The explosion mechanisms of standard general-purpose bombs delivered via low-altitude overflight create two distinct damage zones:
- The Overpressure Radius: The detonation of a 500-pound class weapon generates a peak overpressure wave exceeding 100 pounds per square inch (psi) at the immediate point of impact, sufficient to rupture structural steel components. At extended ranges, the wave decays but retains a 5 to 10 psi envelope capable of collapsing unreinforced structures and destroying the delicate composite skins of aircraft like the MQ-9.
- The Fragmentation Field: Low-altitude detonation causes the weapon's casing to shatter into thousands of high-velocity steel fragments. These fragments travel outward at supersonic speeds, easily penetrating standard vehicle armor, maintenance structures, and parked helicopters. The reported scramble of nearby helicopters during the attack exposed those assets directly to this fragmentation field, causing secondary system failures and grounding additional air frames.
The damage reported to the tactical air surveillance radar at Ali Al Salem Air Base during the broader operational window points to a coordinated effort to degrade regional radar coverage. By systematically targeting early warning radar infrastructure, the offensive actions created temporary gaps in local air defense networks, limiting the theater command's ability to maintain a clear picture of the low-altitude battlespace.
Strategic Mitigations for Low-Altitude Air Defense Deficiencies
The vulnerability demonstrated by this low-altitude penetration strike cannot be resolved by simply deploying additional standard ground-based missile batteries. Correcting the systemic gap requires a structural shift in how low-altitude airspace is monitored and defended in forward operating environments.

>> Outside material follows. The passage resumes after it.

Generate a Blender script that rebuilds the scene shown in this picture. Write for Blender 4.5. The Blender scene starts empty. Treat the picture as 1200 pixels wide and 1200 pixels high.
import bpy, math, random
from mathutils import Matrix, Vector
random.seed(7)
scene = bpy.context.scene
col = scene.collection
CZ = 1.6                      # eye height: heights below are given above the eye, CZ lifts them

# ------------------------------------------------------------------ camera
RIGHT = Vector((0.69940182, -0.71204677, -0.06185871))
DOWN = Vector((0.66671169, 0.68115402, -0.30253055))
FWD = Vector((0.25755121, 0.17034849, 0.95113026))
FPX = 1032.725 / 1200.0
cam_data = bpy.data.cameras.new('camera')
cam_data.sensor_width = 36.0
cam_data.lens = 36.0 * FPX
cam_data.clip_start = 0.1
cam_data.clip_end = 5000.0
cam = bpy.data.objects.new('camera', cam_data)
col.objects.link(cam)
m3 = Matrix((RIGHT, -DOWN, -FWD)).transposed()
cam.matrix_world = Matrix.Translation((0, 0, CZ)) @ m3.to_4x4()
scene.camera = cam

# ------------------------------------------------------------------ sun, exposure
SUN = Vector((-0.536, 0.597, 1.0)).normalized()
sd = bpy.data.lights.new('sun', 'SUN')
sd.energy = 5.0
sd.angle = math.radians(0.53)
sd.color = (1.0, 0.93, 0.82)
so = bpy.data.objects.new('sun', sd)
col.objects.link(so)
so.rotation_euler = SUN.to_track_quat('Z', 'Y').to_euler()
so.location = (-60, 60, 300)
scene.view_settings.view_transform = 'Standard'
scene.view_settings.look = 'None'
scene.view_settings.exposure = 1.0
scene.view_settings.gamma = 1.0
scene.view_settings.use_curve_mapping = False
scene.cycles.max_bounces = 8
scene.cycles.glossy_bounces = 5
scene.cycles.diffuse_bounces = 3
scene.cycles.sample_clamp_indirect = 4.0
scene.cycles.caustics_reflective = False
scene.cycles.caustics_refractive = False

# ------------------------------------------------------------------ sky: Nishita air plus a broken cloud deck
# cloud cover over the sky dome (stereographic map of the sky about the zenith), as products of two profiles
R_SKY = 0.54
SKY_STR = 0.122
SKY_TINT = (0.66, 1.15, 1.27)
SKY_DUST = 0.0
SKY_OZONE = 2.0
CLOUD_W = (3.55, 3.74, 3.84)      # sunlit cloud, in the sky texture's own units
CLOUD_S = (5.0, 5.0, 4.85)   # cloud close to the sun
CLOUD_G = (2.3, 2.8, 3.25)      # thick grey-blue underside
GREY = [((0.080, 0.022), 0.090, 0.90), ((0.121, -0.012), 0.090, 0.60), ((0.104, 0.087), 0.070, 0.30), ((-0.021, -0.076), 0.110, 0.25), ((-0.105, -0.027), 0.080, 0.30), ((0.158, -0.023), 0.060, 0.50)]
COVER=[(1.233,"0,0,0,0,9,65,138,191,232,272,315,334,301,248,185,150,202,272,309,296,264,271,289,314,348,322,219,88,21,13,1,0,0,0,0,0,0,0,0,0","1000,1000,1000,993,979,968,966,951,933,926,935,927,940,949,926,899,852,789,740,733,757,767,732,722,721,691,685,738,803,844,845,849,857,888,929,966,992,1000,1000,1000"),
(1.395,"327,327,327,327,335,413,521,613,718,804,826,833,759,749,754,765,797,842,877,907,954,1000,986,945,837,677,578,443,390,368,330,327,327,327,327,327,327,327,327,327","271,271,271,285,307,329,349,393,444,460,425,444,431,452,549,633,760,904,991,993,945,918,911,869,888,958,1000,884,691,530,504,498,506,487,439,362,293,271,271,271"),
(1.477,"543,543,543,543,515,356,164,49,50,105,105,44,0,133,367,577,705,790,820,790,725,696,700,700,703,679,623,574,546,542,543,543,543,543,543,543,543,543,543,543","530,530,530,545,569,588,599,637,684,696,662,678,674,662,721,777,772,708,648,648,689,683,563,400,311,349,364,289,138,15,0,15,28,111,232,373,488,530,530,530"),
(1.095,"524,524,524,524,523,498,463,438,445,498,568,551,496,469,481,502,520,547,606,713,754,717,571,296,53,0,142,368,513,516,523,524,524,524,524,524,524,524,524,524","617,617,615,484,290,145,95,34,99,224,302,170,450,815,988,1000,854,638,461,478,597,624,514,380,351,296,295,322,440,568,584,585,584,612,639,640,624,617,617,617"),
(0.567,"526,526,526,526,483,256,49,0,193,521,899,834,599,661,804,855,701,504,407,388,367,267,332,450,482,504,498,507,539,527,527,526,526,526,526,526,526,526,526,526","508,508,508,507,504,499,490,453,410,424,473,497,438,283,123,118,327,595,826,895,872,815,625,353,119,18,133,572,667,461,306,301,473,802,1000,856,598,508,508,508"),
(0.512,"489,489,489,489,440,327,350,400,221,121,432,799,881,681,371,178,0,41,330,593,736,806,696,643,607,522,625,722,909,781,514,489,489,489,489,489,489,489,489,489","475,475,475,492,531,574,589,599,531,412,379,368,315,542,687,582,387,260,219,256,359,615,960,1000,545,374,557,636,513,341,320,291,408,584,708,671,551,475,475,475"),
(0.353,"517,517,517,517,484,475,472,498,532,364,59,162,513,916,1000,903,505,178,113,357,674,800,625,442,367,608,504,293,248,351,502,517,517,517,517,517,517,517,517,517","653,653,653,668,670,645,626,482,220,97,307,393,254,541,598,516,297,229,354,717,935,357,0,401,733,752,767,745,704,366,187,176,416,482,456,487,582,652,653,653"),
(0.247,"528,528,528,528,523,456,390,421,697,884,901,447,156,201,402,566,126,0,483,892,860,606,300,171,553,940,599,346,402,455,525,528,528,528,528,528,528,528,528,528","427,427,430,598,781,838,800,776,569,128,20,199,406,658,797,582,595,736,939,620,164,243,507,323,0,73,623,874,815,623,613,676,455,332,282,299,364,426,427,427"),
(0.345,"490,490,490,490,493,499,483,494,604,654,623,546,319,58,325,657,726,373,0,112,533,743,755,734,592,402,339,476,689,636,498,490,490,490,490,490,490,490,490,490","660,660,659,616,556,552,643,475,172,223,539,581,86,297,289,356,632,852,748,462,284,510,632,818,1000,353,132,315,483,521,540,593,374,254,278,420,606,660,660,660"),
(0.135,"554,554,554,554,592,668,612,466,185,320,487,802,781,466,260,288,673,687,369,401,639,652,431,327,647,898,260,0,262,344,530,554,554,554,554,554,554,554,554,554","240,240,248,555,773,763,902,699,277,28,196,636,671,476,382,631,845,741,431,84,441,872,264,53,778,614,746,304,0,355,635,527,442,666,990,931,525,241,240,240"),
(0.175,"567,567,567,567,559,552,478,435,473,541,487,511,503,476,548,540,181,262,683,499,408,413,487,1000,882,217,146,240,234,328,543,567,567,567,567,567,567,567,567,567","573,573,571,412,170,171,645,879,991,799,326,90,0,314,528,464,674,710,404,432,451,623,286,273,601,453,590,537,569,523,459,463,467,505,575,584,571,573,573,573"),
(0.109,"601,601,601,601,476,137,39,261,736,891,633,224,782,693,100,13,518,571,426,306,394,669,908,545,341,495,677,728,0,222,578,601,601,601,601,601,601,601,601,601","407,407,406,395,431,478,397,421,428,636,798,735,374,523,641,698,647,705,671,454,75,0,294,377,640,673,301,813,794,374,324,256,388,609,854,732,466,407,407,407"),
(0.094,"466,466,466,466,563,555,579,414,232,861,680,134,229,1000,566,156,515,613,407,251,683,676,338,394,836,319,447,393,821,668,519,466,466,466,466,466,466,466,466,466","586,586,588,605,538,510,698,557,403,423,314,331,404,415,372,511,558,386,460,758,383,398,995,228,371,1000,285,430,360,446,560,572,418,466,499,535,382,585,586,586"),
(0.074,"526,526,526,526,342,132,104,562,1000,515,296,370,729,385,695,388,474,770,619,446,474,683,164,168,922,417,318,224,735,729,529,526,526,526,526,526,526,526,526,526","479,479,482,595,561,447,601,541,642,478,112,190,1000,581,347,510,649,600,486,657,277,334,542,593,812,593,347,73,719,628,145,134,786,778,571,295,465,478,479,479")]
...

First, forward military installations must deploy permanent, tethered aerostat radar systems. Elevating a compact, dual-band surveillance radar to an altitude of 3,000 to 5,000 feet via a secure tether artificially extends the radar horizon. This modification extends the line-of-sight detection range against low-flying targets from 17 miles to over 80 miles. This expanded window restores the early warning buffer required to cue point defenses and scramble alert aircraft.
Second, the point-defense architecture of logistics hubs must transition toward automated, high-rate-of-fire kinetic systems and directed-energy weapons. Systems such as the Counter-Rocket, Artillery, and Mortar (C-RAM) Phalanx CIWS or short-range mobile laser interceptors operate independently of the primary theater air defense grid. These systems feature rapid tracking loops that can engage targets within seconds of horizon emergence, providing a final layer of defense against low-altitude threats.
Finally, theater air defense networks must implement distributed passive optical and acoustic sensor grids along known low-altitude approach corridors. These low-cost, uncooled infrared cameras and acoustic arrays can detect the physical and auditory signatures of low-flying aircraft even when those platforms maintain complete electromagnetic silence. The real-time data from these passive sensors can be fed directly into the primary command grid, eliminating the blind spots caused by terrain masking and radar clutter.